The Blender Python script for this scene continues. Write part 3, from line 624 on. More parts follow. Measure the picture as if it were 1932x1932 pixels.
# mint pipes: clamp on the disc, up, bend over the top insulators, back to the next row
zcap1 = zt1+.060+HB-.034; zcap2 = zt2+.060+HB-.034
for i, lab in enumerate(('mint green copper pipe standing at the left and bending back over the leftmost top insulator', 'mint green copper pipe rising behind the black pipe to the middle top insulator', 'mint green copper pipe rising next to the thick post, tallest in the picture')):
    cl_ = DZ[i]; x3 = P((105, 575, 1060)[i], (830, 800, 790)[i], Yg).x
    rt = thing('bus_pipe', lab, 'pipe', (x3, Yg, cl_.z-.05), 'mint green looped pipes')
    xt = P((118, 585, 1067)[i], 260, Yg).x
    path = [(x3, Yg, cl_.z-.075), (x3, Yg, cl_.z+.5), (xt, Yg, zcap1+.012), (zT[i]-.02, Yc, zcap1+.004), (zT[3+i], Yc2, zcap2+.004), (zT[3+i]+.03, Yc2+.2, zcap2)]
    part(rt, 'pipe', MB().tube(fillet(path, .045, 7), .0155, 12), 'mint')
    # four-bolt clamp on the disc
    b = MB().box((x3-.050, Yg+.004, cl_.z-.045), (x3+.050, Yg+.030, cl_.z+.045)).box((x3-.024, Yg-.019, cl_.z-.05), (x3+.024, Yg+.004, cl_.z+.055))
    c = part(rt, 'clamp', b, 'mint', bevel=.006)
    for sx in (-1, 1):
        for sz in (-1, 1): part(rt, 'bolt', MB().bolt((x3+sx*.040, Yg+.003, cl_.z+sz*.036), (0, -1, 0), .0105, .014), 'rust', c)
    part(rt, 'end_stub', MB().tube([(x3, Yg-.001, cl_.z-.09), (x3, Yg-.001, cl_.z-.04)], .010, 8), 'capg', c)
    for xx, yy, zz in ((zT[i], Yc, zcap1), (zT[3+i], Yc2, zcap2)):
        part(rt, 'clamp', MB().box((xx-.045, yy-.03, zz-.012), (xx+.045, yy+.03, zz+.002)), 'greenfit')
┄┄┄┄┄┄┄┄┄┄
• [Stated goal]:
Reproduce the full listing word for word.

• [Task answer]:
The Blender Python script for this scene continues. Write part 3, from line 624 on. More parts follow. Measure the picture as if it were 1932x1932 pixels.
# mint pipes: clamp on the disc, up, bend over the top insulators, back to the next row
zcap1 = zt1+.060+HB-.034; zcap2 = zt2+.060+HB-.034
for i, lab in enumerate(('mint green copper pipe standing at the left and bending back over the leftmost top insulator', 'mint green copper pipe rising behind the black pipe to the middle top insulator', 'mint green copper pipe rising next to the thick post, tallest in the picture')):
    cl_ = DZ[i]; x3 = P((105, 575, 1060)[i], (830, 800, 790)[i], Yg).x
    rt = thing('bus_pipe', lab, 'pipe', (x3, Yg, cl_.z-.05), 'mint green looped pipes')
    xt = P((118, 585, 1067)[i], 260, Yg).x
    path = [(x3, Yg, cl_.z-.075), (x3, Yg, cl_.z+.5), (xt, Yg, zcap1+.012), (zT[i]-.02, Yc, zcap1+.004), (zT[3+i], Yc2, zcap2+.004), (zT[3+i]+.03, Yc2+.2, zcap2)]
    part(rt, 'pipe', MB().tube(fillet(path, .045, 7), .0155, 12), 'mint')
    # four-bolt clamp on the disc
    b = MB().box((x3-.050, Yg+.004, cl_.z-.045), (x3+.050, Yg+.030, cl_.z+.045)).box((x3-.024, Yg-.019, cl_.z-.05), (x3+.024, Yg+.004, cl_.z+.055))
    c = part(rt, 'clamp', b, 'mint', bevel=.006)
    for sx in (-1, 1):
        for sz in (-1, 1): part(rt, 'bolt', MB().bolt((x3+sx*.040, Yg+.003, cl_.z+sz*.036), (0, -1, 0), .0105, .014), 'rust', c)
    part(rt, 'end_stub', MB().tube([(x3, Yg-.001, cl_.z-.09), (x3, Yg-.001, cl_.z-.04)], .010, 8), 'capg', c)
    for xx, yy, zz in ((zT[i], Yc, zcap1), (zT[3+i], Yc2, zcap2)):
        part(rt, 'clamp', MB().box((xx-.045, yy-.03, zz-.012), (xx+.045, yy+.03, zz+.002)), 'greenfit')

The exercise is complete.